А.М.: То есть это не услуга, не терапия для общества, а диалог — но в какой степени?

А.К.: Позиция заказчика — это очень сильная позиция. Гораздо сильнее, чем та, что встречается в партиципаторном искусстве, когда художник взаимодействует со зрителем. Там вы не можете сказать художнику: «Остановись!», или «Этого я не хочу!», или «Давай посоветуемся и сделаем что-то другое». А когда вы заказчик — можете. Проект осуществляется только после того, как заказчики и художник подписывают контракт, в котором четко описаны цель и форма проекта, и если люди не уверены, что хотят именно этого, контракт они не подпишут. Художник со своей стороны будет делать только то, в чем убежден, — это соответствует его художественным задачам. В работе над такими проектами у нас часто происходят очень интересные обсуждения и переговоры: что вы хотите сделать? Почему именно так? О чем на самом деле этот проект, что вы хотите сказать? Наблюдать этот процесс потрясающе, в нем рождаются решения, которых сами не смогли бы найти ни заказчики, ни художник.

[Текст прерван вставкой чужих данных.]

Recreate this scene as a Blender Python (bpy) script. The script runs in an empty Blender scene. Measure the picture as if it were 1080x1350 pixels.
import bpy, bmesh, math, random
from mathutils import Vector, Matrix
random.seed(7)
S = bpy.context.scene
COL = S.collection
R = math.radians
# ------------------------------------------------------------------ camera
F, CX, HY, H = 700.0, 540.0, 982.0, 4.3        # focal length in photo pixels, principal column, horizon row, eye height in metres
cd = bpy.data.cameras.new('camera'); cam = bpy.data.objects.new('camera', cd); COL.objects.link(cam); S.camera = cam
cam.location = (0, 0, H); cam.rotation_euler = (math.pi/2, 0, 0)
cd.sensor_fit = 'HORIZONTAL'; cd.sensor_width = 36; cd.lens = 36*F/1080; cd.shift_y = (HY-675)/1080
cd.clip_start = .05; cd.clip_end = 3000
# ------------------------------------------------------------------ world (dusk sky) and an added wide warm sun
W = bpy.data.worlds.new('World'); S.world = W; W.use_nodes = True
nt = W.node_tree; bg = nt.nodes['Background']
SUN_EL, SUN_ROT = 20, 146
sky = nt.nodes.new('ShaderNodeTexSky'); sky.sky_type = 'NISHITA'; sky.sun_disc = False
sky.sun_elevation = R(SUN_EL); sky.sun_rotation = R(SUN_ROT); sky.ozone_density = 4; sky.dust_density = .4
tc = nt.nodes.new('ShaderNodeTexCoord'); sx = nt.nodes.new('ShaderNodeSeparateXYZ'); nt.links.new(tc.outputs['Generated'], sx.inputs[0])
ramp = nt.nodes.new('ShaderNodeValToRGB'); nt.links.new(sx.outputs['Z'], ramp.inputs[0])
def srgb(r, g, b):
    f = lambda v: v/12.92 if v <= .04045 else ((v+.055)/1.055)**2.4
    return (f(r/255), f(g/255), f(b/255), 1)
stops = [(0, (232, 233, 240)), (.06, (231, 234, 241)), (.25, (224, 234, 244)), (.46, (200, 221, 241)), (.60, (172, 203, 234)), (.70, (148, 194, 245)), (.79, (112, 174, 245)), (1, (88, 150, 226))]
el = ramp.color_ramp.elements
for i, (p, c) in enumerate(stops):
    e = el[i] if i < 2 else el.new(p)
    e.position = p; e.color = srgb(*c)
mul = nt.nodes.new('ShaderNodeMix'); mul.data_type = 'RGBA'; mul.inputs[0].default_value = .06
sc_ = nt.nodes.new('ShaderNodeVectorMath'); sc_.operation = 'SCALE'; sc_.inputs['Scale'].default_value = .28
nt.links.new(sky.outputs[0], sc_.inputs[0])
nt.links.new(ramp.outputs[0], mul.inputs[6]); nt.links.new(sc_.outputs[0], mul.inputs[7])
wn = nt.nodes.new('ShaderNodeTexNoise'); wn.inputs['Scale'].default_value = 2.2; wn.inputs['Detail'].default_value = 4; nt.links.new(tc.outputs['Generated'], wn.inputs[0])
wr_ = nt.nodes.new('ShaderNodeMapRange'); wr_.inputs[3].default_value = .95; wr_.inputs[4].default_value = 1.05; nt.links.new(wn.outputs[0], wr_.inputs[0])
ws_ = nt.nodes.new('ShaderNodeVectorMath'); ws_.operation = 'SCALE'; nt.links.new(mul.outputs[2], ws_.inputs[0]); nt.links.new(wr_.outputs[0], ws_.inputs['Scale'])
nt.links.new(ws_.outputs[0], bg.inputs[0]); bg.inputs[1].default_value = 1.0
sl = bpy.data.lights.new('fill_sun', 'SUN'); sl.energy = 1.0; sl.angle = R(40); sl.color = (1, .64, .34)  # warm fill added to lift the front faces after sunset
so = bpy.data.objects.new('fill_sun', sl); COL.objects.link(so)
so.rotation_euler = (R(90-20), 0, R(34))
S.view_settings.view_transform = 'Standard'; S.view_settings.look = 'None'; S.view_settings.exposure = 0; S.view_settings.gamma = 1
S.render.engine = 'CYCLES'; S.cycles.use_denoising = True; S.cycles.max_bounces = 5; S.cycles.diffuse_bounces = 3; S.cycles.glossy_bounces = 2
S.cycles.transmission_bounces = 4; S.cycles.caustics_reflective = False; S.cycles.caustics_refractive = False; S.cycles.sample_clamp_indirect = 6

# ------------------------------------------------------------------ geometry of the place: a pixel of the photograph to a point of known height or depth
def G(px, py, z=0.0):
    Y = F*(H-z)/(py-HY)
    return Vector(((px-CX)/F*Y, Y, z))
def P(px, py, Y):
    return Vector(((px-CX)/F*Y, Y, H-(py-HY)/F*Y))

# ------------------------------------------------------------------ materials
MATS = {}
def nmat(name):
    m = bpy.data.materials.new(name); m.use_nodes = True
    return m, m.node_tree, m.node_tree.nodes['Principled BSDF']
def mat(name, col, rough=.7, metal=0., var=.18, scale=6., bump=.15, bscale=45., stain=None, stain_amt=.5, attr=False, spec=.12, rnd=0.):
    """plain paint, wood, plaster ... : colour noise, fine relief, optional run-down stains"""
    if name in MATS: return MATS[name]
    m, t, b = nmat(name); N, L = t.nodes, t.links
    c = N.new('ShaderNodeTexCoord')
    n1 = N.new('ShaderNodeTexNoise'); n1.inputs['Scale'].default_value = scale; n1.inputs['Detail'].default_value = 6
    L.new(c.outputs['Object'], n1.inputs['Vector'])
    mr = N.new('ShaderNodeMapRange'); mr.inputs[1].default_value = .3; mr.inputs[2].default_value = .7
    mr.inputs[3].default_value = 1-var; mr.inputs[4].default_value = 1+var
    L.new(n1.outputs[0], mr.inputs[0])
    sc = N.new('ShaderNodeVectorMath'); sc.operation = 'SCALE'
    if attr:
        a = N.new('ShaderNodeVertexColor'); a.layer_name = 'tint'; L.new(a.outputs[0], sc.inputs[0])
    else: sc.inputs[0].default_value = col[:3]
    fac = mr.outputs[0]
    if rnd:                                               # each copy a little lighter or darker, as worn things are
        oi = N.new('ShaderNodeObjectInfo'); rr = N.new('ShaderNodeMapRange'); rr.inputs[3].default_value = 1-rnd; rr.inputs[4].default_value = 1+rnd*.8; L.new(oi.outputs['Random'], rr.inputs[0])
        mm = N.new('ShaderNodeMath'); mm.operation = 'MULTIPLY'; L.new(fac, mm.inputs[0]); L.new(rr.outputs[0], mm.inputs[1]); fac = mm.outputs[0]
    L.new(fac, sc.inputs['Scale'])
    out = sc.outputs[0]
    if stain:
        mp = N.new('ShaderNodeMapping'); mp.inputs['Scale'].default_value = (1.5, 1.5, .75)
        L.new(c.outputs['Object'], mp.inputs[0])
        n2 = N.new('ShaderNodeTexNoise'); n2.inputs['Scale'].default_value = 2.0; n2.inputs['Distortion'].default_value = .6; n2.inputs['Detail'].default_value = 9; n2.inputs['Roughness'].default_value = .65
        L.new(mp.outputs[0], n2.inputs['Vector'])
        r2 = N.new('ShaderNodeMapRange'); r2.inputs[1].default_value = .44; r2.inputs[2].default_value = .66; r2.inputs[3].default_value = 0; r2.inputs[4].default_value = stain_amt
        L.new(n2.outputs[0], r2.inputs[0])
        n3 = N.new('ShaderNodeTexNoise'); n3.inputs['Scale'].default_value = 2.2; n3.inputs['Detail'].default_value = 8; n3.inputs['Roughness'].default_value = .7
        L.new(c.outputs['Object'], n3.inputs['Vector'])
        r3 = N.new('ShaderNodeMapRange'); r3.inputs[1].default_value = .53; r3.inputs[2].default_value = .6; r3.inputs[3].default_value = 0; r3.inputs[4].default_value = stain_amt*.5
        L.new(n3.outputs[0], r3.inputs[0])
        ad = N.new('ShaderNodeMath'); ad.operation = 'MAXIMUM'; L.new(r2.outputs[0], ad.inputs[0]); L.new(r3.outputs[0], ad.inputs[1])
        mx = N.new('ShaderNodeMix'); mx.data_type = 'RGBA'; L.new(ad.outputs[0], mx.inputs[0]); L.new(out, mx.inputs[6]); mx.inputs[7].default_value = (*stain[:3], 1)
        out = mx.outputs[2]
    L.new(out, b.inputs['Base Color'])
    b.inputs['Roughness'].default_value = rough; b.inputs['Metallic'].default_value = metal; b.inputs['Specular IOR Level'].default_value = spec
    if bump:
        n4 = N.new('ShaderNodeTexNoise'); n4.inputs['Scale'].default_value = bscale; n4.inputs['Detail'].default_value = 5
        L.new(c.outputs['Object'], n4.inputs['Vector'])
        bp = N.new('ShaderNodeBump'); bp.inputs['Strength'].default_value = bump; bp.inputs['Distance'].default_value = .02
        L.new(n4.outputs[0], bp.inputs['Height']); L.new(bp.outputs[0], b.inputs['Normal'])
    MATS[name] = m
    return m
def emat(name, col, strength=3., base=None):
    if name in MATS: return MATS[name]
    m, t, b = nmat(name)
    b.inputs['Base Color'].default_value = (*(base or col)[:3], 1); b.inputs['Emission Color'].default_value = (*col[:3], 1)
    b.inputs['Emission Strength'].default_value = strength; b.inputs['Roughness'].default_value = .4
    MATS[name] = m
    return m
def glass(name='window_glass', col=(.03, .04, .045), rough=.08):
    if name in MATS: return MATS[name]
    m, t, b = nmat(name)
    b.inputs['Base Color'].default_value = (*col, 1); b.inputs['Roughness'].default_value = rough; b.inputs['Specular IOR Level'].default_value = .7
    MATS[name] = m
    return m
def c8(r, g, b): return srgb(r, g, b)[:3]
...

А.М.: Как образуются такие союзы? Это люди приходят к вам, к New Patrons, и говорят — вот мы, мы хотим с вами работать, или медиатор проекта сам ищет «проблемные места»?

А.К.: Медиатор вступает в дело, только когда есть запрос с реальной проблемой. Но люди сами очень активны, когда узнают о существовании New Patrons. Стоит сделать в каком-то месте один проект — и вы не поверите, сколько людей начинают нам звонить и предлагать встретиться, потому что видят в своей местности или в своем сообществе проблему, которой нужно осмысление художника. Сарафанное радио работает прекрасно. Один из первых проектов мы делали в Германии, дали интервью газете, через год нам позвонили из другого города — там прочли это интервью и пригласили нас. Дело не в том, чтобы медиаторы специально искали людей, а в том, чтобы люди знали, что медиаторы существуют.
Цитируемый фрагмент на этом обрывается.